今日の料理(こだわりがないのがこだわり)

フードリテラシーに沿いつつも、なるべく夢のある料理や飲食をジャンル・国境・時代・時間をボーダレスに越えて書いています。

チキン南蛮

2010年01月29日 | 今日の料理
以前、お店でチキン南蛮を作る事になった。
そこでは、チキンカツにタルタルソースをかけチキン南蛮って呼んで出していた。でもそれはチキンカツじゃん?、ネットでもコース料理のメインに「~地鶏のチキン南蛮」って書いている以上、チキンカツでは駄目になってしまう。

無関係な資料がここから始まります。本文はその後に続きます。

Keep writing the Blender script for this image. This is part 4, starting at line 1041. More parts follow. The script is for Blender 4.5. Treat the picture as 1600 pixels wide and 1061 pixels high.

「え~みんな美味しいって言ってくれるよ」って内々の人間同士では言うけれど、面と向かって「これ違う」なんて言うかよ?言う奴も失礼極まり無い人間なんだが、「あの店へ行ったら、チキン南蛮がチキンカツだったよ」と見えない声があると思う。広告や自分で仕事を請け負う事をやっていると、見えない声にもの凄く過敏になる。

自分、一人意義を唱えたら
「じゃあ、eos作ってよ」って言われ、「え?!!」と思った。
自分はジャンルが違うしチキン南蛮なんて作った事が無い。ここフライヤーも無いし。

作れば作れるが、商品として納得させ、毎回コンスタントに同じもので、誰が作っても同じレシピにもっていくには、急な付け焼刃で出来るものじゃない。
でも間違いがあるのでは客足の伸びに限界がある「解った、自分が作るよ」言ってしまった。
但し5日後という時間を少しもらった。

店の営業と片付けが終わった後、看板などの施工工事をし、帰宅してから、ネットでチキン南蛮のレシピを50個くらい集めた。

昔、宮崎~鹿児島、地鶏と焼酎の旅をした時に、チキン南蛮発祥の店「おぐら」へ行って、本物を食べて、あれに近付くイメージのレシピを探しまくって、まとめていった。
作る前日、帰宅してから、50個の中からまとめた自分のレシピを家で眺めながら、胃の中が引き千切れそうで、昏倒したかった。
プロとして失敗は絶対に許されないのは勿論のこと、一撃で全員を納得させてメニューを一新させる味に仕上げられるのか?それでいてレシピとして誰が作っても同じ作り方を出来るのか?

麻布の方も含め同業達が見ている、たった1回の料理で、自分の積み上げてきたものが変わってしまう。
結局、一撃で食べて皆が「これでいこう」って言ってくださった。
自分も多分大丈夫だと思った。

その時はタレに水1滴まで(本当に1滴で変わるんだ)、こだわってしまったので、忙しい中、他人にはマネ出来ないなと思ったので、店で出すのは、簡易なやり方の配合量を教えておいた。
後から誰が来ても出来る様にしておく、それが本当の仕事だ、それはどの業種でも変らない仕事の基本だ。
ベースを教えれば後は自身の手で改良していくだろうと思った。
それが、その料理人(調理人?)の味になっていく。
料理と調理の仕事は違う。

無事に成功して良かったし、自分にも良い勉強になった。自分のレシピが1つ増えたのも良かった。
たまには、チキン南蛮作ってみようかな。